Jean-François Fogel
Hablé una vez con Roberto Bolaño. Una sola vez. Se encontraba en un bar cercano a la librería “La Central” en Barcelona (me gusta el artículo; subraya que es “la” librería en Barcelona). Iba con amigos que conocían a Bolaño. Me acuerdo de su mirada irónica detrás de sus anteojos redondos y de su sonrisa de perro que no se rinde. La vida no le había hecho ningún favor y se percibía. Habló mal de Chile y de los chilenos, de la tristeza de Santiago en invierno, tan triste que estos chilenos tienen un adjetivo para describirla: fome.
No se puede negar que la muerte ubicó a Bolaño en la clásica leyenda del autor maldito que muere cuando se reconoce su talento. Los textos de su editor Jorge Herralde recopilados en el librito “Para Roberto Bolaño” contribuyen a esa misma visión: una ingrata muerte a los cincuenta años. Pero la manera en que se publica ese delgado volumen dice mucho sobre el papel de Bolaño en el mundo hispanohablante. Cinco editoriales, nada menos, se movilizan: El Acantilado (España), Adriana Hidalgo (Argentina), Alfadil (Venezuela), Catalonia (Chile), Sexto Piso (México). Bolaño, sí, tenía una audiencia a lo largo de toda América Latina.

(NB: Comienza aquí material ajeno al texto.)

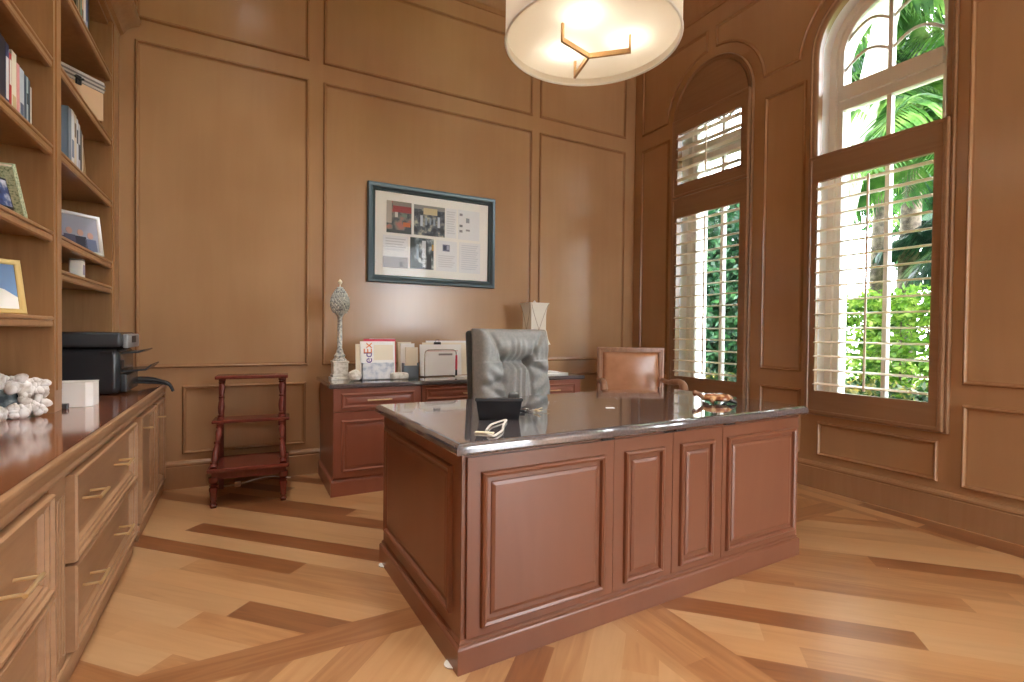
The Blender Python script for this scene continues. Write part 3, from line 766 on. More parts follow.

“Un perro romántico, un perro rabioso, un perro apaleado” escribe Herralde de su autor. El perro sabía morder. Dentro de su generación fue quizás el que más talento tuvo para atacar a los miembros de la generación del “boom”. Pero ahora le toca competir al lado de ellos, frente al tiempo. Adivinaba la pelea: “No creo en el triunfo, decía en una entrevista. Nadie con dos dedos de frente puede creer en eso. Creo en el tiempo. Eso es algo tangible, aunque no se sabe si es real o no, pero el triunfo no lo es”.